My meetings with the LDS missionaries were interesting because I did in fact learn a lot more about their actual theology, which was also helped by the fact that I have some knowledge of their church and background because I happened to go to high school with a lot of LDS folks.


A lot of my conversations tended to center around who God is and what he did to make himself--and his power and authority--fully accessible to us through Jesus, rather than Jesus' death and resurrection simply serving as a sacrificial lamb of sorts that made it possible for us to continue to add onto the "requirements of salvation" to be made acceptable to God by how well we live our lives on earth.


As you can imagine, these conversations didn't exactly end up with anyone converting to another understanding of faith and who God is. (I know, shocking.) Even though I did a really good job of "presenting the gospel" and asking them culturally and theologically relevant open-ended questions. And vice versa.


The gospel isn't about saying the right thing in order to win a soul to conversion into Christianity.


It's about connecting the Truth of who God is, as presented through the Old and New Testaments, particularly in the person of Jesus to our lived, human experience. We have access to the Kingdom now, as it is in heaven, on earth to do justice, love mercy, and continue to walk humbly with our God because Jesus took on the necessary punishment so that we could receive the reward both now and not yet in having full access to the authority and power of God through the power of the Holy Spirit as we await his return.


The gospel is complicated.


The gospel is more than a presentation.


When I met with the missionaries, the greatest joy I felt was when two of them commented on different occasions about how they need to read and study their Bible more. Not the Book of Mormon, not the King Follet discourse: the Word of God that we have left through generations of accumulated texts, poems, stories, and accounts to reveal who he is to his people. Not because I felt like I had "won" in getting them to the Bible, but because I trust that the Word of God is True. And effectual. And that if anyone interacts with it on their own, much less through the embodiment of believers, God can choose to move and act through His Word with anyone because the Word (in Jesus' resurrected, embodied being as well as the text which we have in Hebrew, Aramaic, and Greek) is living and active and sharper than any double-edged sword.

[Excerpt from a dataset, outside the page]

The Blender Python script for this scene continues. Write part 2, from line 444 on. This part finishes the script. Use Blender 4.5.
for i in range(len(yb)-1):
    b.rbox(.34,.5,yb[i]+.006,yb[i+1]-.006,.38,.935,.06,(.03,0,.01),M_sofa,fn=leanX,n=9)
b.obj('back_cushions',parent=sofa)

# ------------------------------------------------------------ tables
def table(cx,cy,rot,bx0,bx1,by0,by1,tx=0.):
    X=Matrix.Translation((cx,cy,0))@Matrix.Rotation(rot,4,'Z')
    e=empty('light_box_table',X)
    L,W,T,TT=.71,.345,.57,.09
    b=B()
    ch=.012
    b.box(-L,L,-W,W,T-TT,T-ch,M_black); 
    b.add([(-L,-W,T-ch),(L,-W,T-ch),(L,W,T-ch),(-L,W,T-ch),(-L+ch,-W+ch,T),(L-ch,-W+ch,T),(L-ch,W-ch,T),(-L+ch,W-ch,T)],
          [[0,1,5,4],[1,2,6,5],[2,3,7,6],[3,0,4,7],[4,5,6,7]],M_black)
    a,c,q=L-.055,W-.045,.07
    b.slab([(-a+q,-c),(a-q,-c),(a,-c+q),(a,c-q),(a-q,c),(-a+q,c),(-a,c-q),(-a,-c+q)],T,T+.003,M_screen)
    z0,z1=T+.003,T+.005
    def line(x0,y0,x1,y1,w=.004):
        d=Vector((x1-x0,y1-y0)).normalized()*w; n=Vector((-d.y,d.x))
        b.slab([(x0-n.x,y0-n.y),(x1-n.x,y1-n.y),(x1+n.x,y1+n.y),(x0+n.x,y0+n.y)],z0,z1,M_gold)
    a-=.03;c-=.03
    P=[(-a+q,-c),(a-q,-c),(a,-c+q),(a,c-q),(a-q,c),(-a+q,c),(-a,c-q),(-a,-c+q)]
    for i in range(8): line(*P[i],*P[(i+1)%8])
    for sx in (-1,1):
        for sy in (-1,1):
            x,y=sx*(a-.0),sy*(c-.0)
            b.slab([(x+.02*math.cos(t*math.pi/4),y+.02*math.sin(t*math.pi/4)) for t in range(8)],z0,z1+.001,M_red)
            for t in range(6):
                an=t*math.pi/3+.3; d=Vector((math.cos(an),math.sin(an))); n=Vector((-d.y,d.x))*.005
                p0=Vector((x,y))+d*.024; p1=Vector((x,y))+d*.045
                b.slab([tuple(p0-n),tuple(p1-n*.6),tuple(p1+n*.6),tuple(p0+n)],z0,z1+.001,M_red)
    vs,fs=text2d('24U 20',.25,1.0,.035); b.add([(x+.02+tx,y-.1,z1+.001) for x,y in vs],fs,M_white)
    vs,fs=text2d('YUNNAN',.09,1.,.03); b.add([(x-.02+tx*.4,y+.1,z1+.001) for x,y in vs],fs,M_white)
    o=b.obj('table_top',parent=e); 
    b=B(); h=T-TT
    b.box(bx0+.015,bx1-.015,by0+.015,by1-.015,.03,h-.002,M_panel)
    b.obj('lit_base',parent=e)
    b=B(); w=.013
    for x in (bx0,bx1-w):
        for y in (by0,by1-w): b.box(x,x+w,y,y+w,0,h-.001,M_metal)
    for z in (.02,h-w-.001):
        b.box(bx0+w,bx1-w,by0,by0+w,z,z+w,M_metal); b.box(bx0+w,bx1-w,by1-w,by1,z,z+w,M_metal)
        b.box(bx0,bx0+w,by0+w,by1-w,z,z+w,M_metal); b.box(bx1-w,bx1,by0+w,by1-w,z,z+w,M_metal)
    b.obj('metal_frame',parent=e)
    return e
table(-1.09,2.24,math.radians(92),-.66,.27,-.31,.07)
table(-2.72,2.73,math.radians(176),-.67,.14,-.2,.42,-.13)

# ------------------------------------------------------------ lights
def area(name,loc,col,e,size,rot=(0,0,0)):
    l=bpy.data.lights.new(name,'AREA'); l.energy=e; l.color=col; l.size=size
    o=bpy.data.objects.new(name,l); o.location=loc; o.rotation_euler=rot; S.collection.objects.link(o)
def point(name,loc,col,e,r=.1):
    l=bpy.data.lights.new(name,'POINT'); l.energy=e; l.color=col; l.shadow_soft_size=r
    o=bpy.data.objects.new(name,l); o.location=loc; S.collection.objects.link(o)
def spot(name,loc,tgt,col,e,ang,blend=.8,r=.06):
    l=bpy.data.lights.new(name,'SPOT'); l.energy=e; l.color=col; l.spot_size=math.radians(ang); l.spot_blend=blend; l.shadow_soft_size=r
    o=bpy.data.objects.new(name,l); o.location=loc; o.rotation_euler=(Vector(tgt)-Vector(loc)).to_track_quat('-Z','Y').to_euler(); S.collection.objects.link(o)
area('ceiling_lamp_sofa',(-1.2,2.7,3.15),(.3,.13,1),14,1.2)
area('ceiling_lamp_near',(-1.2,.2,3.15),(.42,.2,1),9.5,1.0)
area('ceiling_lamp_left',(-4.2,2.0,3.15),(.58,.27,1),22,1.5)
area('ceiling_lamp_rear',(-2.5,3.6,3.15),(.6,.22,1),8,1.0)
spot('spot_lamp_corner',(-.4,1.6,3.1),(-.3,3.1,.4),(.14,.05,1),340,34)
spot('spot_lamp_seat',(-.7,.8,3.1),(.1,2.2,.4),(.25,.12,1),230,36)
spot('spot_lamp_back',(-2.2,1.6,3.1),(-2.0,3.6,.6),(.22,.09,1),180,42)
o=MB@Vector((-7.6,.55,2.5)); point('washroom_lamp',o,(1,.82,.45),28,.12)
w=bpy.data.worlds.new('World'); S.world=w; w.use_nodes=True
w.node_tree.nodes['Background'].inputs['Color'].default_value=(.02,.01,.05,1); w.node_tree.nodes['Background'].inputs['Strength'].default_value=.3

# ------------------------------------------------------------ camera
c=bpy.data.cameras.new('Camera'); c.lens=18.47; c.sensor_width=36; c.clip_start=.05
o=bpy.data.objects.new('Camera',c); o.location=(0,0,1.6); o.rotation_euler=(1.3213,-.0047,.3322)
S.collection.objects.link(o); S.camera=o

The gospel is the Kingdom, accessible - and effectual - for everyone.

As I referred to in the title of this post, the gospel changes something - but it's not about changing minds. It's not about presenting it so clearly and without any doubt that logically, the recipient has no logical choice other than to "choose God."


The gospel changes the lives of those who receive the Spirit. Which is not up to us, the ones "sharing" the gospel; that's between every individual and Jesus, directly.


What does that leave for me to do, then?

Do justice,

Love hesed,

Walk humbly with your God.


Care for the marginalized.

Resist the devil and the systems of injustice and oppression across the globe.

Trust in the Lord.

Remain rooted in the faith he has sparked in you, and trust the community he's invited you into to help sharpen each other.


Stop being so concerned with convincing people into salvation.


Instead, let's focus more on living and acting out of the communal, justice-oriented faith we've been invited into for the good of the people around us - period.